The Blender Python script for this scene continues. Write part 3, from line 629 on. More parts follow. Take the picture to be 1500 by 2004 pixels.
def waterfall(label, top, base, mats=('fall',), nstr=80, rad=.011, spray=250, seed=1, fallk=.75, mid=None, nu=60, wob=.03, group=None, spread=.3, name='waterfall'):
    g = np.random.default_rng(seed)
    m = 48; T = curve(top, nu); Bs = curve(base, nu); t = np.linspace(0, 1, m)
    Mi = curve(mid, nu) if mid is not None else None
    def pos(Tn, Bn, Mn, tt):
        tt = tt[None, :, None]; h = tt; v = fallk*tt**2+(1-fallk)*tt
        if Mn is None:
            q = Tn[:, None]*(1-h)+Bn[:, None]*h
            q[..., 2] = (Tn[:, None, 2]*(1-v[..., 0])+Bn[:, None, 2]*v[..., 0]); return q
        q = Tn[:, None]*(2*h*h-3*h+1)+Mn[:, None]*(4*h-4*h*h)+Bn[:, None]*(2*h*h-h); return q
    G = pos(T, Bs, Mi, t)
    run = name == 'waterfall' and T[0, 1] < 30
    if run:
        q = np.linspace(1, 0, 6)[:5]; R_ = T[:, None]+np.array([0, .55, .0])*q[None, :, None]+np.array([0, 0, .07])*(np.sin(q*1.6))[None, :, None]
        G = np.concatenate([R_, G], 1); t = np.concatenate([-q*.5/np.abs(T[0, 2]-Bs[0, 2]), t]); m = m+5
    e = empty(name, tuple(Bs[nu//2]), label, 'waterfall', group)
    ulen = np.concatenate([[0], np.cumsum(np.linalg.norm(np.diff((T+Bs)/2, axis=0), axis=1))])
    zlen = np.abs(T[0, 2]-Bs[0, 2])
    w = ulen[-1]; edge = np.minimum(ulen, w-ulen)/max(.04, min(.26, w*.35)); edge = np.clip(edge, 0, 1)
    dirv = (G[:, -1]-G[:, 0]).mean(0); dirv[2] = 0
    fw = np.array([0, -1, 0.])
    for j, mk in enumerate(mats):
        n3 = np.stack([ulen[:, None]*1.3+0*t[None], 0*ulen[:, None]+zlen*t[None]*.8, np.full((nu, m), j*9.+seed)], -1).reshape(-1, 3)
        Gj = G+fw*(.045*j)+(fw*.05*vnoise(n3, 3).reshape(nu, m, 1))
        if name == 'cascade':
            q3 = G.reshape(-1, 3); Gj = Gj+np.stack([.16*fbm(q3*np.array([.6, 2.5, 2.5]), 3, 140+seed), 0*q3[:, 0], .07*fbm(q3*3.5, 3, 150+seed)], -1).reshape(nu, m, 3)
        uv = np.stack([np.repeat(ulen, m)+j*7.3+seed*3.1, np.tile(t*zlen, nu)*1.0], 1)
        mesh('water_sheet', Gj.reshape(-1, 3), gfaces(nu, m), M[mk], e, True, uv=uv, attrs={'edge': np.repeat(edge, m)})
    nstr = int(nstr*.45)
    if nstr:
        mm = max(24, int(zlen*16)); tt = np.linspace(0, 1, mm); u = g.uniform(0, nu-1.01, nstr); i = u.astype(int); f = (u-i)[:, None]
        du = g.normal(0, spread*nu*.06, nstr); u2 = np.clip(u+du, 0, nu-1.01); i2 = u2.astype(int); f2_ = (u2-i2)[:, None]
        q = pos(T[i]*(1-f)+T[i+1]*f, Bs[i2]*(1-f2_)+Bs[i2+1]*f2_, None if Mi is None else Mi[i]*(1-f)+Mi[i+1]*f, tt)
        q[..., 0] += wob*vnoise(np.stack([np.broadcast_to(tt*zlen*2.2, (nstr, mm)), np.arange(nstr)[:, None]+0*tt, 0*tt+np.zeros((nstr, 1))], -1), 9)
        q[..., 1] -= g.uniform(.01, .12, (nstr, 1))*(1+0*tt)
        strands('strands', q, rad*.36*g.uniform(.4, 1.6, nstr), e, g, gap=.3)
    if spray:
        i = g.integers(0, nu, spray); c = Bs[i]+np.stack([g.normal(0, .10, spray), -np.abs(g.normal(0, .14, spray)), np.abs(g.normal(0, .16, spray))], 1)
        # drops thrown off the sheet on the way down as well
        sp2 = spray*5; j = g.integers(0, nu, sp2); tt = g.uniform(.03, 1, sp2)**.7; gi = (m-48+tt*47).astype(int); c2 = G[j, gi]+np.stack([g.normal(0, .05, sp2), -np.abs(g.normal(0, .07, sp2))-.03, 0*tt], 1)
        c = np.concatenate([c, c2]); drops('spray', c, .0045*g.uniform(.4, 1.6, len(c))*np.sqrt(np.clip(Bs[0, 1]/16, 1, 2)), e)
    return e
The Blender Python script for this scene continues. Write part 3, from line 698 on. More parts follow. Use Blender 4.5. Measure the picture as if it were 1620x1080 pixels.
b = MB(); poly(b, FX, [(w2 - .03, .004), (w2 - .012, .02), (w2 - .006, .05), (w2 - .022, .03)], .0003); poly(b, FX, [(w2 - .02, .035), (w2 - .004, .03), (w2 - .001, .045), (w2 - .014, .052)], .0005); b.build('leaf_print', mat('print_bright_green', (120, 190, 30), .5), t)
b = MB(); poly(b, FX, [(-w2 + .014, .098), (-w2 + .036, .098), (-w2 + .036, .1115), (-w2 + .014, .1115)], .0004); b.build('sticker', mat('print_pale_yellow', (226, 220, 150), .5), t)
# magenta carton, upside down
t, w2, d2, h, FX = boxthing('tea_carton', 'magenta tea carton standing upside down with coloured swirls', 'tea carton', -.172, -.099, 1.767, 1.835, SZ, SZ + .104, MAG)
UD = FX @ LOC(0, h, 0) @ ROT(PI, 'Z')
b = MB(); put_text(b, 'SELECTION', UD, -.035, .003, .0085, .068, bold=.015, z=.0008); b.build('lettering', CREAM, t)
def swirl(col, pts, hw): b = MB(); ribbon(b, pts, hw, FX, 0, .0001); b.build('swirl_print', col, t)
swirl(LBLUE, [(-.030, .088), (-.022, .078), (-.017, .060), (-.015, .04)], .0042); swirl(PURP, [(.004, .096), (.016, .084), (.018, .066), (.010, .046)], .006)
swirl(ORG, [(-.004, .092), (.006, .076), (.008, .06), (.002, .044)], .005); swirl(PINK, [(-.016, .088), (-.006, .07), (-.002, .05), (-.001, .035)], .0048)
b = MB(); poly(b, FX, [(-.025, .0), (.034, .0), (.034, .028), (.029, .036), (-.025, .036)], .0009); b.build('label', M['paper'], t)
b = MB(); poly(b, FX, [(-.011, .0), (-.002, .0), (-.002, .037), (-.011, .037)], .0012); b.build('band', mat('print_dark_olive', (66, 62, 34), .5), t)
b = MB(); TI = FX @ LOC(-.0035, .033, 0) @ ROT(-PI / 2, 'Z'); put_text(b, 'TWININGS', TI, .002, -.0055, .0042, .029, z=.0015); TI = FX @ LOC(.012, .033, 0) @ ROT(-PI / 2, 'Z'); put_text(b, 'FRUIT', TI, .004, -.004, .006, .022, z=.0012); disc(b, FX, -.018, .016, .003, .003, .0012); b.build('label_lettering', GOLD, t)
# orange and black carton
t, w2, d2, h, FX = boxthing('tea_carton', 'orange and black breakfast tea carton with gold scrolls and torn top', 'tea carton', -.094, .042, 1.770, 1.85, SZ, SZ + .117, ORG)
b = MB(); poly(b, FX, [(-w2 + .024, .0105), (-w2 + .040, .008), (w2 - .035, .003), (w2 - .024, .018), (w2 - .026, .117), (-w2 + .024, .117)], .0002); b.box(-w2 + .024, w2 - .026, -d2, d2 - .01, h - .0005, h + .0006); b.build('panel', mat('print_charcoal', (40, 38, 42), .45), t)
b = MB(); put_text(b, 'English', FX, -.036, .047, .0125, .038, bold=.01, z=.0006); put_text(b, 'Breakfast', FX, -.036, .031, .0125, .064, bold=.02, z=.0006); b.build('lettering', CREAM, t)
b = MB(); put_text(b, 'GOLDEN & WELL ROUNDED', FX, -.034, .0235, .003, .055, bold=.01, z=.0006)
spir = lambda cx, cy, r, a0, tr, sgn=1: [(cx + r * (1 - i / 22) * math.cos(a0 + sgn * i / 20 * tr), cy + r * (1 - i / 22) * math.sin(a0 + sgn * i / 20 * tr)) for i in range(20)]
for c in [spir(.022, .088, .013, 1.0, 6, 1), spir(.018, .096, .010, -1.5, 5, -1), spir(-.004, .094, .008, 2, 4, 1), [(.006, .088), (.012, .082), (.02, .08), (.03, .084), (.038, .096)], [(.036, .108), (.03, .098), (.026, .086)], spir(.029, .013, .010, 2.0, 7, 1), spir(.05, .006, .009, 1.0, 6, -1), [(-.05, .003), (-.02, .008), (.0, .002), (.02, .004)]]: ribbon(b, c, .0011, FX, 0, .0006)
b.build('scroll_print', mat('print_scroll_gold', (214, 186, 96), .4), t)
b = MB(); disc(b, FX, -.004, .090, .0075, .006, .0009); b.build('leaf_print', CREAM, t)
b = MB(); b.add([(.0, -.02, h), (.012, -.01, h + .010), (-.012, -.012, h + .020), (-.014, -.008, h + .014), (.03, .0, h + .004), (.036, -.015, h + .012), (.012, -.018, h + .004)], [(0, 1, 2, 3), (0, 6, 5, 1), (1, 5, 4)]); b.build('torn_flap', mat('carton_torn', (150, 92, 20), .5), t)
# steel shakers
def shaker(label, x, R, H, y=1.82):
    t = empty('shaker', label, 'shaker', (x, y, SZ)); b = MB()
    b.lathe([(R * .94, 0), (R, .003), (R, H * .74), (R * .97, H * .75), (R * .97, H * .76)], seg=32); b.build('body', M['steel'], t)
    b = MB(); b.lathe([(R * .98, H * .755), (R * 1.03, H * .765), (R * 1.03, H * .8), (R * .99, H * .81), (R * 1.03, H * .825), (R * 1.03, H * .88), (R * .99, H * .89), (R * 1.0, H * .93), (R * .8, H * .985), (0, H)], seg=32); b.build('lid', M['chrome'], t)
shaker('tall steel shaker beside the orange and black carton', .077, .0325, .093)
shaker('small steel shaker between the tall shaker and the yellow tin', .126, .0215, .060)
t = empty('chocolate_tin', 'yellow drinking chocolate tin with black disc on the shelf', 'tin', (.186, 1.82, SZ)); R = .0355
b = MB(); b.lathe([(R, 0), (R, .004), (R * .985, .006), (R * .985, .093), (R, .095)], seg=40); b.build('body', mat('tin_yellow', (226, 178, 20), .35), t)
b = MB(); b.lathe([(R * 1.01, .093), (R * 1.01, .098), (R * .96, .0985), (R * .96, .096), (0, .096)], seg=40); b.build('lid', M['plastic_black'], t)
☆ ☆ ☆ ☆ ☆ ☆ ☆
» OBJECTIVE
Extract every line above that contains the word "parts".

» RESULT FOR THIS TASK
The Blender Python script for this scene continues. Write part 3, from line 629 on. More parts follow. Take the picture to be 1500 by 2004 pixels.
The Blender Python script for this scene continues. Write part 3, from line 698 on. More parts follow. Use Blender 4.5. Measure the picture as if it were 1620x1080 pixels.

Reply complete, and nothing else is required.